Because I didn't understand the purpose of your return type templae, I assumed that you wanted to deduce the return type, which you can do using my solution.

The usual way to make get_weight select the right implementation is to use template specialization (note that the code you show specializes by return type; by definition this type would never be deduced by the compiler):

namespace detail
{
    template <class Edge> struct get_weight_impl;

    template <> struct get_weight_impl<edge>
    {
        typedef typename result_type int;

        result_type operator()(const edge& e) const
            { return result_type(1); }
    };

    template <> struct get_weight_impl<weighted_edge>
    {
        typedef typename result_type int;

        result_type operator()(const weighted_edge& e) const
            { return result_type(e.weight); }
    };
}

Update 1 You could employ result_of<edge::weight> (boost/TR1) or decltype(edge::weight) (C++0x) to avoid hardcoding the result_type typedefs. This would be true induction.

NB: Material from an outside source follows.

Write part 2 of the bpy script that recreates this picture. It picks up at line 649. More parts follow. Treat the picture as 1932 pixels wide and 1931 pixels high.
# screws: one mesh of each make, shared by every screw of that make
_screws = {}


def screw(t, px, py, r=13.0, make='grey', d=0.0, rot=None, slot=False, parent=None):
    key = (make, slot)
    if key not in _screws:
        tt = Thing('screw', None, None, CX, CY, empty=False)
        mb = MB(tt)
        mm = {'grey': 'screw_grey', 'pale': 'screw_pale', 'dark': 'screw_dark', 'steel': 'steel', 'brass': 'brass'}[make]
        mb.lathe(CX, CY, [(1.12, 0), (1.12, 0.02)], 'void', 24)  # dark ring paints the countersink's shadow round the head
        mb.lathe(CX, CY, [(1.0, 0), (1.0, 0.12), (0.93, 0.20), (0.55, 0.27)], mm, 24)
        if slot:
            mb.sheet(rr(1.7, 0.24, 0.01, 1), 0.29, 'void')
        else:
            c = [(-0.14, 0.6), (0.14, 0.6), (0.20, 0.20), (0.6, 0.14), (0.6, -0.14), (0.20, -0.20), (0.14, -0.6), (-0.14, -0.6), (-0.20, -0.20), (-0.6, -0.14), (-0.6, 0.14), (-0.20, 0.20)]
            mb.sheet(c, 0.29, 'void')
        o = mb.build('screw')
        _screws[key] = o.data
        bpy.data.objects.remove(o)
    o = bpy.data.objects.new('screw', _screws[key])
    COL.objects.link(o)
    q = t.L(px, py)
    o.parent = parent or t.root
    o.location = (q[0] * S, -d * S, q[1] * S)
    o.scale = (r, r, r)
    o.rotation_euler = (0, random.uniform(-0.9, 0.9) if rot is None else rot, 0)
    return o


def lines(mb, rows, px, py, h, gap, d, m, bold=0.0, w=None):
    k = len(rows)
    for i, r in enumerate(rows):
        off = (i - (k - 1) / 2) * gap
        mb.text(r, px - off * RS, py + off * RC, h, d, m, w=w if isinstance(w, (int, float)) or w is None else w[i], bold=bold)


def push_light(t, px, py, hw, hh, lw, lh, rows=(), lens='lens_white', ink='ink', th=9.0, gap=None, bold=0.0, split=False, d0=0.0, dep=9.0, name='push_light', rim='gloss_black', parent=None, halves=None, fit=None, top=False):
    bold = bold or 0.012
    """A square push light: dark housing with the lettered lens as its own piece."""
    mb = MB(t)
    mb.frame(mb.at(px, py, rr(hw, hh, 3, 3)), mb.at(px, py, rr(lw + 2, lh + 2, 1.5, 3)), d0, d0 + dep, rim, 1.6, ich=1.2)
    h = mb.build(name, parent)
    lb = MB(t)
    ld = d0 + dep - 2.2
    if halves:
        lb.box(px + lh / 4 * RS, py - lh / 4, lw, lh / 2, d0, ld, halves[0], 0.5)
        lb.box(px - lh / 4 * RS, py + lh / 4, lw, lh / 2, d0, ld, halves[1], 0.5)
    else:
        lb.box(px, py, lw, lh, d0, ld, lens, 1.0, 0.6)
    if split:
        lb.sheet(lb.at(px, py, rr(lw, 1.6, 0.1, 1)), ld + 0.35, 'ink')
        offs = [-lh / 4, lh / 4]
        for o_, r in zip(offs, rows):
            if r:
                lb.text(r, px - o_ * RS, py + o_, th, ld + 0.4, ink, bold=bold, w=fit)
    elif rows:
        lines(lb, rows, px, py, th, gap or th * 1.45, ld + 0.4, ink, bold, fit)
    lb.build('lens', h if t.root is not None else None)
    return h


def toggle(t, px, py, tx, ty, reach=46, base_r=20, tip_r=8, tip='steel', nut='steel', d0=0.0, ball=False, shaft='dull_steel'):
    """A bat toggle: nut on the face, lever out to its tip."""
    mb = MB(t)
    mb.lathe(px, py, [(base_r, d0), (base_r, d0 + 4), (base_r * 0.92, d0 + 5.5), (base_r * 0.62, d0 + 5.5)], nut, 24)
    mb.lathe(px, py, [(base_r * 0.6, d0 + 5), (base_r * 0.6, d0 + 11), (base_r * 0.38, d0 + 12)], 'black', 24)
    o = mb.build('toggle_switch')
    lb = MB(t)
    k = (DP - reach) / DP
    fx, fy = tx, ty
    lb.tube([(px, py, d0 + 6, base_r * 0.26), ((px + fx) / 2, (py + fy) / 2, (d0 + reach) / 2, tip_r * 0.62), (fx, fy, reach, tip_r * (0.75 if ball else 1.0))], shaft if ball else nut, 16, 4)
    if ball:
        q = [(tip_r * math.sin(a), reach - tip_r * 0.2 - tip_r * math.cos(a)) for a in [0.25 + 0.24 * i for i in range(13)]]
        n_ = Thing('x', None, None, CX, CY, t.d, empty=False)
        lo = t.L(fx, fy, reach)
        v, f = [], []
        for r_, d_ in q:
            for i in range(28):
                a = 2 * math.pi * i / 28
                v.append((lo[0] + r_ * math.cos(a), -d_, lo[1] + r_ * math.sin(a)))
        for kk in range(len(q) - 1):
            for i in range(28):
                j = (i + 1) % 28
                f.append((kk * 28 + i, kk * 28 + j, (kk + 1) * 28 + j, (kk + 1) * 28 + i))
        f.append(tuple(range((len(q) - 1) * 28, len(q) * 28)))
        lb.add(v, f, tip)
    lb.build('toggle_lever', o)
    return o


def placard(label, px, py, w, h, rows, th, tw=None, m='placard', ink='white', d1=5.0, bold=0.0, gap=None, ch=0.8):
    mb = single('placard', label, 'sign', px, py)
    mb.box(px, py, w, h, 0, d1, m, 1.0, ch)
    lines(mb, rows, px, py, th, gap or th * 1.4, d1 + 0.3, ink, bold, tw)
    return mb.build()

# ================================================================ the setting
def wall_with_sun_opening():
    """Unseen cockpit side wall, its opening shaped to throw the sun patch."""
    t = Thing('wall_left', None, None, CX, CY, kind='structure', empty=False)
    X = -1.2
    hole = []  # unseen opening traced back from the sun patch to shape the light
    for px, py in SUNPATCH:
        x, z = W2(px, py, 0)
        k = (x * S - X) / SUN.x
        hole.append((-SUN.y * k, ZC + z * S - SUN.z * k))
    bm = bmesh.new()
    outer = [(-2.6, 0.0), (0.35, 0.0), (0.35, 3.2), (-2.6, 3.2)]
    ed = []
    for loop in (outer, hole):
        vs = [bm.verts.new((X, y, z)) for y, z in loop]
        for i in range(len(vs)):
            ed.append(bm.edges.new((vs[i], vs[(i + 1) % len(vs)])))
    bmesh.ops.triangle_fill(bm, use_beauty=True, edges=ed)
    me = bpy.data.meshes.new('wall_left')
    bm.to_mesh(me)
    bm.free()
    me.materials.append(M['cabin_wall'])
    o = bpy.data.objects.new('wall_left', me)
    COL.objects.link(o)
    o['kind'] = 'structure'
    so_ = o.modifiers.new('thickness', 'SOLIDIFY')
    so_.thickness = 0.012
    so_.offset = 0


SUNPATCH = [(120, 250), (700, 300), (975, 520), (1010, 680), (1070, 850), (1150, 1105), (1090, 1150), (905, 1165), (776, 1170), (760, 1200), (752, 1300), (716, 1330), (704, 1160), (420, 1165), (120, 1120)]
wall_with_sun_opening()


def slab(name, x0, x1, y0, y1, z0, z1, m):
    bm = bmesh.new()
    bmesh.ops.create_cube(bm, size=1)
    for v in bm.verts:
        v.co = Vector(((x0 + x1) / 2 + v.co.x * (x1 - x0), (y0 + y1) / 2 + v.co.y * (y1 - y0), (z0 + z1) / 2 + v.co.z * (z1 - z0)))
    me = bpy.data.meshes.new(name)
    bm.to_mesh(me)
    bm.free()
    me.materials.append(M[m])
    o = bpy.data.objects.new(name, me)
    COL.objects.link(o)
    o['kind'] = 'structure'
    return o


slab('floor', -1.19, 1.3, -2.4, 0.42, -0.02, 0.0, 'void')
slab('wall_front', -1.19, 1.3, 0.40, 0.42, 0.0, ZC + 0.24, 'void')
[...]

Update 2 To get the overload for weighted_edge const& to 'service' derived edge types as well apply a little bit of type_trait magic:

http://ideone.com/AqmsL

struct edge {};
struct weighted_edge : edge          { virtual double get_weight() const { return 3.14; } };
struct derived_edge  : weighted_edge { virtual double get_weight() const { return 42; } };

template <typename E, bool is_weighted>
struct edge_weight_impl;

template <typename E>
struct edge_weight_impl<E, false>
{
    typedef int result_type;
    int operator()(const E& e) const { return 1; }
};

template <typename E>
struct edge_weight_impl<E, true>
{
    // typedef decltype(E().weight()) result_type; // c++0x
    typedef double result_type;

    result_type operator()(const E& e) const 
    { 
        return e.get_weight();
    }
};

template <typename E>
    typename edge_weight_impl<E, boost::is_base_of<weighted_edge, E>::value>::result_type 
        get_weight(const E& e)
{
    return edge_weight_impl<E, boost::is_base_of<weighted_edge, E>::value>()(e);
}

int main()
{
    edge e;
    weighted_edge we;
    derived_edge de;

    std::cout << "--- static polymorphism" << std::endl;
    std::cout << "edge:\t"          << get_weight(e) << std::endl;
    std::cout << "weighted_edge:\t" << get_weight(we) << std::endl;
    std::cout << "derived_edge:\t"  << get_weight(de) << std::endl;

    // use some additional enable_if to get rid of this:
    std::cout << "bogus:\t"         << get_weight("bogus") << std::endl;

    std::cout << "\n--- runtime polymorphism" << std::endl;

    edge* ep = &e;
    std::cout << "edge:\t"          << get_weight(*ep) << std::endl;
    weighted_edge* wep = &we;
    std::cout << "weighted_edge:\t" << get_weight(*wep) << std::endl;
    wep = &de;
    std::cout << "bogus:\t"         << get_weight(*wep) << std::endl;
}

Answer 2

Thanks for the response, sehe; I figured out the optimal solution for my problem. It is to write two functions,

template <class T>
inline T get_weight(edge const & e)
{ return T(1); }

template <class T>
inline T get_weight(weighted_edge const & e)
{ return T(e.weight); }

This way, when I write a shortest-path algorithm it can ask for the weight of either of these two classes or any derived ones, which is important to me because I might want to add properties to the base edge classes later on (like colors, etc.). Hence, when I write

class my_edge : public edge { ... };

my_edge e;

and use get_weight(e) I will get the behavior for the unweighted edge. Templating on the edge type would not help here, because it would not be able to use the prescribed behavior on all classes descending from edge, and distinguishing that from the behavior for weighted_edge.